Friday, November 22, 2013

How many times have you used the n-word?

Photo taken from www.Foxsearchlight.com/12YearsASlave


By Will Brown


It started when I was in high school. I was overweight, unpopular and a bit of a social misfit. Some of my teammates on the football team used the word, so I started copying them.

The more I used it, the more comfortable it became. My rationale at the time was I was saying “-a” instead of “-er.” Attending, and graduating from a Historically Black College, may have expanded my awareness as an African-American, but, it didn’t stop me from using the n-word when I knew white people weren’t around.

In hindsight I was ignorant to use the n-word.

In some ways calling it the n-word takes away some of the word’s sting
.
The word is nigger. If seeing or hearing the word nigger does not jar, unnerve or impact you then there is plenty of media out there to jolt your consciousness. One that tingled mine was the recently released movie “12 Years A Slave.”

Chiwetel Ejiofor’s role as the film’s protagonist was riveting. The content, language, violence and culture displayed in the film were certainly not sanitized. Still, what struck me most was just how comfortably people were called nigger in 19th century America.

It’s one thing to read about our peculiar institution. It is dramatically different to hear the word said hundreds of times in a film without the movie losing a shred of credibility. The film was so evocative I overheard a few people in the theater audibly wince during some of the scenes and exclaim their incredulity at America’s slavery system.

Midway through the 133-minute movie I told myself I would work on not saying the n-word anymore.

My usage has dwindled since college, but not to the point where I don’t occasionally succumb to using the word, or saying “ninjas” and “negro” in its place. But the reality is it should not take a movie for me to know and do better.

My father was an Army officer before and during the Civil Rights Era. My mother, who grew up during the Civil Rights Era, subtly and overtly campaigned for justice from her community. One of the few similarities my parents have nearly two decades after their ugly separation is that neither has, and neither does, use the n-word.

I am someone who cried while watching a movie about the Little Rock Nine in fourth grade, read plenty of books about 19th century America, paid more attention in history class than just about any other, sat through Eyes on the Prize with my parents, was forced to look up the world nigger in the dictionary when I was in elementary school to get an understanding of it. To top it all off, I graduated from a HBCU. Yet, none of that made me rethink my usage of the poisonous word more than watching a film based on an 1853 book that was written by a man largely forgotten in history.

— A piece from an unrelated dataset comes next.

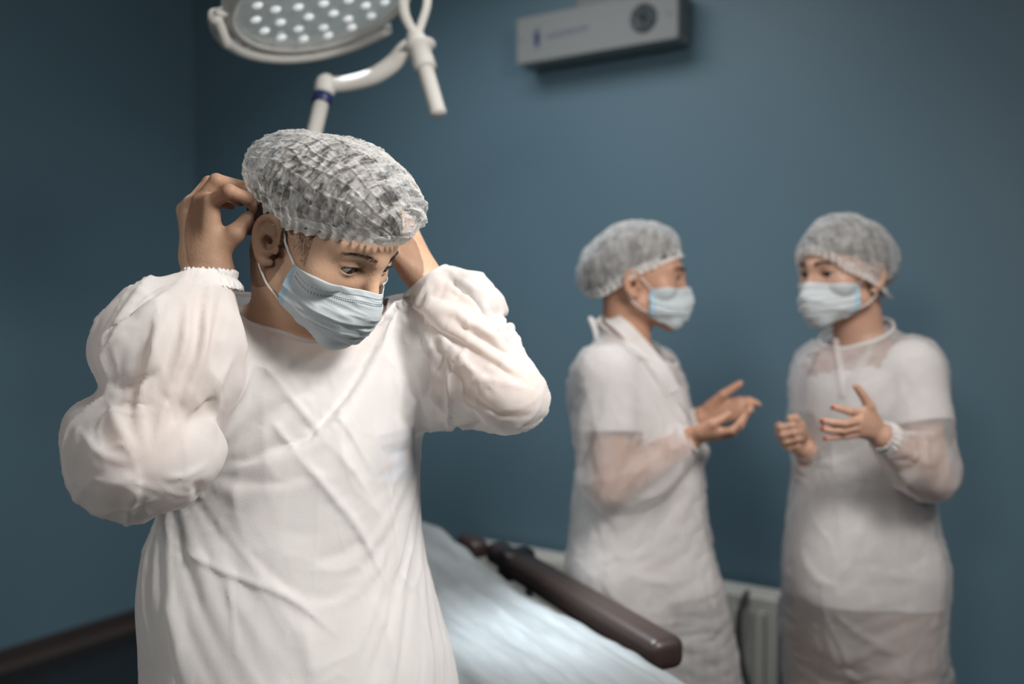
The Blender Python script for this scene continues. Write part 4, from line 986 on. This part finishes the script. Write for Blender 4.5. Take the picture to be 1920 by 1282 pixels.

That those personal facts were not enough to dissuade me from using the n-word is just as embarrassing to me as the culture that initially added that word to American English.

Let’s not mince words, America’s greatest shame is how it treated Africans and their descendants. Certainly, there have been other embarrassments; however, little compares to considering humans chattel.

Nigger is a word that should serve as a reminder just how dark our history is.

No whitewashing, sanitizing and 21st century political correctness can change what happened in the past. It’s also a reminder that what was put in the history books was not completely accurate.  (Speaking of historical accuracy, there is a certain scene in “12 Years A Slave” that should remind you of America’s third president — the same man who wrote the Declaration of Independence.)

Most of us know the line in the Declaration of Independence about holding truths to be self-evident and that all men were created equal. Most of us also know that in America, those ideals are sometimes not worth the paper they were written on.

The Declaration of Independence also states “all experience hath shown (sic), that mankind are more disposed to suffer, while evils are sufferable, than to right themselves by abolishing the forms to which they are accustomed.”

For years I was comfortable with using the n-word. As little evil as I would like to think I committed by using a word I picked up playing high school football, it’s certainly time I abolish it from my vocabulary.